The film, today, we saw – my Dad and I – was called, The Greatest Showman (2017). The title put me off. I cared less if it started, ran and vanished. I don’t like circuses. Or Tod Browning’s show of Freaks. It’s not my kind of thing to see the people not so welcome in the most important parts of life where people feel accepted or summarily rejected due to colour, disposition, race or creed, because they’re not elected by anyone that matters.

If I described the plot of this and many other films, the corniness would be so great you’d hate the parts that fit the history of everything that grates upon the people lacking wherewithall to understand and then accept that everyone comes in different shades of red and white and blue and green and purple, orange, mauve and brown and grey and beige and most of all just yellow, bellow, schmellow.

And I must say in every way the film was full of crazy things, and things which shouldn’t work at all and scenes they’d (maybe) cut from other shows, Les Mis for instance, which they’d now inserted here.

The thing I liked was the thing that they most vigorously tried to include – that people rich and poor and green and blue and red are to be accepted as much as people who are black and white or dead. Or almost dead. Or may be dead very soon. Like, Now! Not that I want certain people to die! Although… homicidal maniacs and serial killers – they are bad people and there’s an argument that they should die… And an argument that they should live – should always be allowed to keep breathing but, do that breathing, imprisoned.

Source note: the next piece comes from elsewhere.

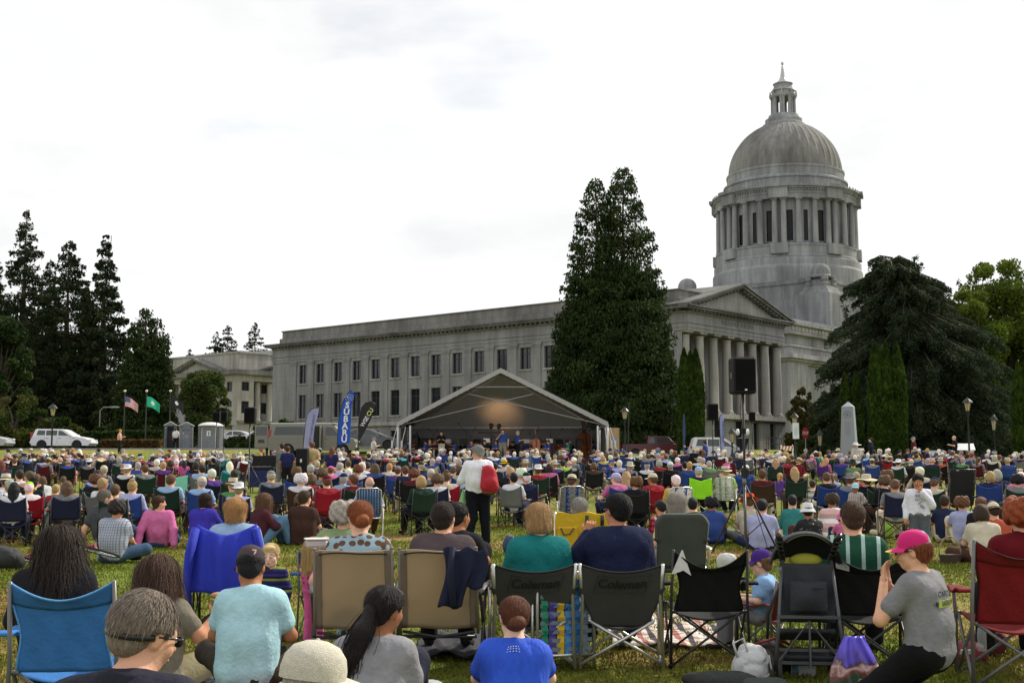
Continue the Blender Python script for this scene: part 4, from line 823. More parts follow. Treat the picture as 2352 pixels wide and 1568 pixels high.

Rascists, bigots, Nazis, neo-Nazis and people of the press – journalists, reporters, bloggers and anyone that feathers their nest with telling lies or spreading rumours just to increase circulation, advertising, sales or earn a buck.

To clarify, I do believe in circulation when it is about spreading blood around the body to enable life or when it is about recycling anything except bad dogma.

So, “Hey, you with the bad dogma, stop circulating it. You know who you are. Stop it.”